Écho techno
par
Jean-Pierre Cloutier

Publié dans l'Infoduc, édition 1998

Certains chiffres sonnent parfois l'heure du réveil.  Exemple : la génération dite des «baby boomers» représente en Amérique du nord 85 millions de personnes.  Mais on oublie parfois les 88 millions d'enfants nés de cette génération si souvent décriée, qui ont maintenant moins de vingt ans.  Les premiers enfants à vivre dès leur jeune âge dans un univers de médias numériques, les premiers à être plus à l'aise avec les nouveaux modes d'apprentissage que leurs parents ou leurs enseignants.

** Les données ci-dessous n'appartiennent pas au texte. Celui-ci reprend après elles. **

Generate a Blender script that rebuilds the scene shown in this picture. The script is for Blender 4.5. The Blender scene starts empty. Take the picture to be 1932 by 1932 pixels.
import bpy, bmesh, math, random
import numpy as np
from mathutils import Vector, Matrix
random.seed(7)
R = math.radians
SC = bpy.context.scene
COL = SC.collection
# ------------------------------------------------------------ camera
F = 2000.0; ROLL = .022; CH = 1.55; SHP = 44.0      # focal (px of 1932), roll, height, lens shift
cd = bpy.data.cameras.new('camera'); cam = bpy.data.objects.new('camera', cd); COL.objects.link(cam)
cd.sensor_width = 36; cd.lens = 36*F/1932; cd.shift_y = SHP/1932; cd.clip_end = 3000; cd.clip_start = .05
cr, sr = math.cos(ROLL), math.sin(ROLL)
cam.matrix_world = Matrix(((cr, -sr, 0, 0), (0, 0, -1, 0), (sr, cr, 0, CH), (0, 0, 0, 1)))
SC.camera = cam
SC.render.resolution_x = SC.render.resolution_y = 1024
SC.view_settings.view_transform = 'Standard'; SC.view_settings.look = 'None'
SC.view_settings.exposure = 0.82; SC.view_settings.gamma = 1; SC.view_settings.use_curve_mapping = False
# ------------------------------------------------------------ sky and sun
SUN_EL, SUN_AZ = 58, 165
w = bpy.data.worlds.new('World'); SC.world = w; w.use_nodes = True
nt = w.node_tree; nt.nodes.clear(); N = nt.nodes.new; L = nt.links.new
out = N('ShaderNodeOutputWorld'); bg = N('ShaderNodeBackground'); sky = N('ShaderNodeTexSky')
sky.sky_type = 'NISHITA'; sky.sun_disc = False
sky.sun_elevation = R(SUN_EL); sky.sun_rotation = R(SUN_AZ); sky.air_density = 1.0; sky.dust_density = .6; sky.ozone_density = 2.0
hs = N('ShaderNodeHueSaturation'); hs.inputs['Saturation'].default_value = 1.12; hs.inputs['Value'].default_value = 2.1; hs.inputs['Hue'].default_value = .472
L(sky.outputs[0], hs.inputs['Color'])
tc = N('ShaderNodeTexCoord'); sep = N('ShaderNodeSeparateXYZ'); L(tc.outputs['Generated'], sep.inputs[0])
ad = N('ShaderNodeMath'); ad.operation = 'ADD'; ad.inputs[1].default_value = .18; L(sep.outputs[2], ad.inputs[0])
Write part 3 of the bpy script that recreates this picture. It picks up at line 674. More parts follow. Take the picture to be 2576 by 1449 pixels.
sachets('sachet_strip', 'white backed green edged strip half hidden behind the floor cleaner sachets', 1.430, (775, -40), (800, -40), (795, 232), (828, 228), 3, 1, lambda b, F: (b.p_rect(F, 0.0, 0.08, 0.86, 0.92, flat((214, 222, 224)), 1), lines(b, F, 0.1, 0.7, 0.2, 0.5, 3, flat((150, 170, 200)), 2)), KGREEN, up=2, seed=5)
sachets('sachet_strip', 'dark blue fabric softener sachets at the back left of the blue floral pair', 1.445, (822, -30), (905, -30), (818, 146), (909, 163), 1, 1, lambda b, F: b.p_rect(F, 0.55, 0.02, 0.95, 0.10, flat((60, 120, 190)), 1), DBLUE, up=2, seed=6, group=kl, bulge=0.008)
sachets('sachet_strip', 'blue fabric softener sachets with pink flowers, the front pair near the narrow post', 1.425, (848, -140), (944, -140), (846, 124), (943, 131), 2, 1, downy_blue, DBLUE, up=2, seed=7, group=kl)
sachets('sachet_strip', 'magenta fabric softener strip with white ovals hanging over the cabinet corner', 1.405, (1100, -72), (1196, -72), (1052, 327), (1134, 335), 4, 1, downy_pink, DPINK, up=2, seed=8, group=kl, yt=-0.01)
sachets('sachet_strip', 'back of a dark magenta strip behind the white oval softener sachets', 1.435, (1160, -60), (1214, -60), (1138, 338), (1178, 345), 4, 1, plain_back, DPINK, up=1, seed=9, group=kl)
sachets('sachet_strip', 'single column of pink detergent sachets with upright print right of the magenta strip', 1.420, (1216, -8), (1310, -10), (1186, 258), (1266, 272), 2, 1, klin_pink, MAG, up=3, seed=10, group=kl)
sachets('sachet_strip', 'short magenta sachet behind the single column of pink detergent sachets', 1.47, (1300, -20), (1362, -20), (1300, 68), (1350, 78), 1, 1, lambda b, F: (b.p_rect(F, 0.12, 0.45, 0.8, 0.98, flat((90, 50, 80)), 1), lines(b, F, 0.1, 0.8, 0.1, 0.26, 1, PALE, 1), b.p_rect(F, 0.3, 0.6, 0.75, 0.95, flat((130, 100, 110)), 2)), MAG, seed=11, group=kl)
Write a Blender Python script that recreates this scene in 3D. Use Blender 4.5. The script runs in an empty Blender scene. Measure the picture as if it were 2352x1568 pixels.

Jamais de l'histoire de nos civilisations un bouleversement technologique comme les NTI, de par son ampleur, sa complexité et la vitesse avec laquelle il s'est imposé n'aura tant arrimé l'école de l'époque au milieu de travail du lendemain, ce nouveau monde des infostructures dont parle Michel Cartier.

L'avènement de l'imprimerie ne constituait que l'extension des manuscrits, avec toutes les barrières de classe sociale qui caractérisait l'alphabétisme et l'accès aux livres.  Le téléphone ne servait pas à l'école, bien que ma directrice au primaire l'ait souvent utilisé pour communiquer avec mes parents.  Les conséquences étaient plus souvent qu'autrement fâcheuses pour moi; c'est peut-être pourquoi, à ce jour, j'ai horreur de ce médium.  L'arrivée du chemin de fer, de la voiture automobile ou de l'avion ont eu peu d'impact sur l'enseignement de base, simples extensions de notre possibilité de se déplacer par force animale.  Radio, télévision, on connaît le dossier.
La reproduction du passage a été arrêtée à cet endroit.